Altogether, 51.3% said the Church’s teaching “on sexuality in general, its position on abortion/euthanasia, divorce, birth control, heterosexual marriages and the refusal to give Holy Communion to cohabiting couples/civilly married/divorced and remarried” are contested by non-Catholics and non-practicing Catholics.
However, non-Catholics and lapsed Catholics are then seen to accept the Church’s teaching on family unity and faithful love (18.3%).
35.3% said they found the “concept of natural law” – a common element in Catholic moral thought – to be incomprehensible, making it “a useless concept in any form of general catechesis”.
However, 62.5% accepted that the union of men and women to set up a family was “based on natural law”. One-fourth of respondents refrained from answering this question.
Cohabitation, annulment and civil unions
When asked how cohabitating couples feel about their situation vis-à-vis the Church, 28.7% said that these people feel that “while God understands them, the Church does not”.
9.2% think that cohabiting couples feel excluded, but 12.5% of said cohabiting couples were misunderstood by the Church but not excluded; 15% however said they “feel that they love and God still loves them.”
Respondents also believed that divorced and remarried people wish to receive Holy Communion: 31.9% think that “quite a few” have this desire, while 18.7% think that “many” have this desire, and 14.5% think that “a few” share this sentiment. Besides this, 13.5% think that “many”, and 24.8% think that “quite a few”, and 17.2% are of the opinion that “a few” divorced and remarried have concluded that there is nothing wrong to keep receiving Holy Communion.
The study indicated that 75% think that if the Ecclesiastical Tribunal hastened the process of marital annulments, it would help persons whose first marriage has failed.
More than a quarter of respondents (26.6%) said the Church has either a negative attitude or directly opposed civil unions, while 8.2% said the Church objected “to a law equating civil unions with marriage and the adoption of children by gay couples”.
Some argue that since the Church did not raise any public objection to the present Maltese law which gives the right to singles – without distinction with regard their sexual orientation – hence she should not find any objection to gay couples to have the same right.
Birth control
43.7% of respondents said that they know what the encyclical Humanae Vitae – a seminal treatise for Catholics on questions of sexual reproduction – while 44.5% admitted that they do not know.
“The ethical problems related to family size are strongly felt…. As a result, 81.1% of the population thinks that Church should study deeper the issue of responsible birth control. Those who said that the Church should not do this amounted to 5.5% and 6.9% replied that they do not know; while the percentage of those who refrained from answering this question amounted to 6.6%.”
This result is confirmed by the fact that 21.1% say that in Malta and Gozo the Church’s teaching about responsible birth control is not accepted by the faithful in our country; while 56.2% do not think that the faithful are accepting this teaching. The percentage of those who say that the Church’s teaching is accepted in the Maltese islands amounts only to 7.9%. Again the percentage of those who ignored this question was as low as 5.2%.

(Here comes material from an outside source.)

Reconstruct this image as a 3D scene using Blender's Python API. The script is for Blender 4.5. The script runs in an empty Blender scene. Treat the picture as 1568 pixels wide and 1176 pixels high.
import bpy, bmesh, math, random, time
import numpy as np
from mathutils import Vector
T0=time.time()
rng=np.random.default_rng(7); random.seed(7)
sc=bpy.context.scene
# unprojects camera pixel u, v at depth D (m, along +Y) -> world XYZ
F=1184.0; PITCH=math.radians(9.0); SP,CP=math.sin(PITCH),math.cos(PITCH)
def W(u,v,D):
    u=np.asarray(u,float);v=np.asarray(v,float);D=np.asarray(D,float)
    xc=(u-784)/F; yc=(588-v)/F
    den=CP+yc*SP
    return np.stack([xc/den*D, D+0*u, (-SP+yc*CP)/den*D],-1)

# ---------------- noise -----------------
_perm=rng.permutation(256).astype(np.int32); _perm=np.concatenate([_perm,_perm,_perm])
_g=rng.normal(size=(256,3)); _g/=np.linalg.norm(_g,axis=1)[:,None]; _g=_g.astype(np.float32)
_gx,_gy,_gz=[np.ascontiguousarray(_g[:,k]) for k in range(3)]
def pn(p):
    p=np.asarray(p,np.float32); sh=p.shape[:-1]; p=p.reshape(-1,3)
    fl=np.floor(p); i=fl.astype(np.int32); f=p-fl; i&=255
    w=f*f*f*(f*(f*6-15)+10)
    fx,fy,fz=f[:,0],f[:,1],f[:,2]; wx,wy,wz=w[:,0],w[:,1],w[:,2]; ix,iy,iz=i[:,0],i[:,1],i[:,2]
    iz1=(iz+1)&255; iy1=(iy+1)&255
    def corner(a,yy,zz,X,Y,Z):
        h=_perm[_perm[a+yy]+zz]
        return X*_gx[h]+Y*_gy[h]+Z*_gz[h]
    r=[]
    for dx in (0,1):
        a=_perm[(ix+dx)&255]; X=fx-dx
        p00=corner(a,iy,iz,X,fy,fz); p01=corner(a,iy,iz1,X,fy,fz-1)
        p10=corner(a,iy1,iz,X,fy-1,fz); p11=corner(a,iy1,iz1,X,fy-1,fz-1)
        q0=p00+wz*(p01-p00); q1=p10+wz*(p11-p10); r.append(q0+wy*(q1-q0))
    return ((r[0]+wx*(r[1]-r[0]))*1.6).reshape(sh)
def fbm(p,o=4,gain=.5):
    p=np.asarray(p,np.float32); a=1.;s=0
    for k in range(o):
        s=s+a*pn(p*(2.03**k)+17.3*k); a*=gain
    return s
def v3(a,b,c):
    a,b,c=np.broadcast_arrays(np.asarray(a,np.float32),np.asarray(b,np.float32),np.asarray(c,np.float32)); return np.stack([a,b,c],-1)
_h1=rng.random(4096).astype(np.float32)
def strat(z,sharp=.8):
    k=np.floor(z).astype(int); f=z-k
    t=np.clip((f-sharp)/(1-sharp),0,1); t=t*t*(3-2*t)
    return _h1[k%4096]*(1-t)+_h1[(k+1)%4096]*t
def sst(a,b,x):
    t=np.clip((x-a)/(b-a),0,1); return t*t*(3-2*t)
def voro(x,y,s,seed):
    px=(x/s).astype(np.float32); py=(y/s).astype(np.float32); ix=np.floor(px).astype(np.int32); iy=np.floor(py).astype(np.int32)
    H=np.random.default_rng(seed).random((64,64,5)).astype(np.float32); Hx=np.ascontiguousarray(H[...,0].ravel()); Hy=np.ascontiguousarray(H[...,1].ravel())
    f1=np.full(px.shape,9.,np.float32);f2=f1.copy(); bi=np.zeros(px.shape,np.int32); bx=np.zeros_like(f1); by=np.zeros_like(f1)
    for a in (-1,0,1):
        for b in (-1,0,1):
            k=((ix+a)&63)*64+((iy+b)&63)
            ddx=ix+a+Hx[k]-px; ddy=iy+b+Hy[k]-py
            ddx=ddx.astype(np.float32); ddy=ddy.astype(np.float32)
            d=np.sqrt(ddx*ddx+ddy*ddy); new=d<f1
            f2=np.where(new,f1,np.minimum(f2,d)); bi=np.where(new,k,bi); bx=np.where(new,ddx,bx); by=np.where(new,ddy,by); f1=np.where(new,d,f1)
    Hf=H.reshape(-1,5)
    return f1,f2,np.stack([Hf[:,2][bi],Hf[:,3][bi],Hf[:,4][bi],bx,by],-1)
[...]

On a personal level, 49% said that they accept and live according to the Church’s teaching about responsible birth control, but find it difficult to follow, and 25.3% do not agree with the Church on this issue.
But while 40% could not specify natural methods of contraception, 31.3% said that the Church promotes the safe period. “Given the Church’s teaching as regards procreation, 21.0% said that this problem is keeping the faithful away from the Sacrament of Reconciliation, while 32.1% said that people go to confession but they do not confess anything related to procreation, because in conscience they think that there’s no need to confess it.”

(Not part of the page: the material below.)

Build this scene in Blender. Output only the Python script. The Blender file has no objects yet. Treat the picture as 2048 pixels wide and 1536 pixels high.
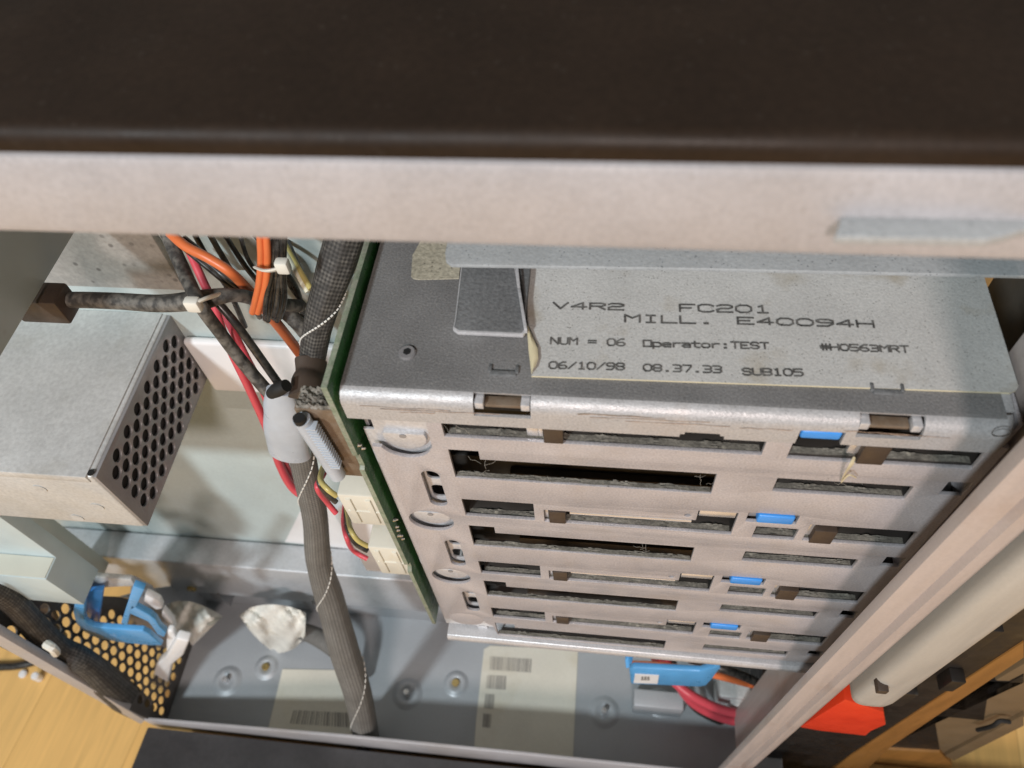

More than three-fourths (77.9%) were aware of the differences between the Church’s teaching and civic education on condoms.
Society becoming more ‘liquid’
There is also a nostalgic reaction from the people of Discern to the data. For example, it laments “the days when the Maltese family could meet for meals and afterwards to pray the rosary.” Instead it claims that all rest and leisure is taking place in individualised spaces, and similarly so has religion been relegated to a private rather familial space.
“For centuries religion was a veritable sacred canopy covering all aspect in Malta: it was the main, if not the only, philosophy of life. When religious tenets started to be challenged, doubted or ignored, the foundations of Maltese society started shifting,” Discern says.
Discern concedes however that church parishes focus their teaching on the family “mainly on monogamy, fidelity, indissolubility, contraception, abortion and extra- and pre-marital sex.”
“Although the sacramentality of marriage was frequently mentioned, grace was hardly ever mentioned. This makes one doubt what the Maltese understand by the sacrament of marriage,” Discern said, before suggesting that all the Maltese understand of marriage is spousal equality and having children.
It also accepted that birth-control was a big issue for Catholics, but it blamed “a postmodern philosophy according that ‘anything goes’, individualism coupled with relativism” as ingredients in the waning interest in the faith. Materialism, consumption, and negative influence from the media, also got a mention.
“The Church language came under attack as being non-communicative… this difficult philosophical and theological language was epitomised by the question which referred to natural law.”
On civil unions, Discern said it was clear that there was a divide between the official teachings on sexual morality and people’s sexual life, above all when it comes to pre-marital sex, cohabitation, and birth-control. “While natural method of birth limitation is known to be acceptable by the Church by at least 31%, contraception remains a bone of contention.”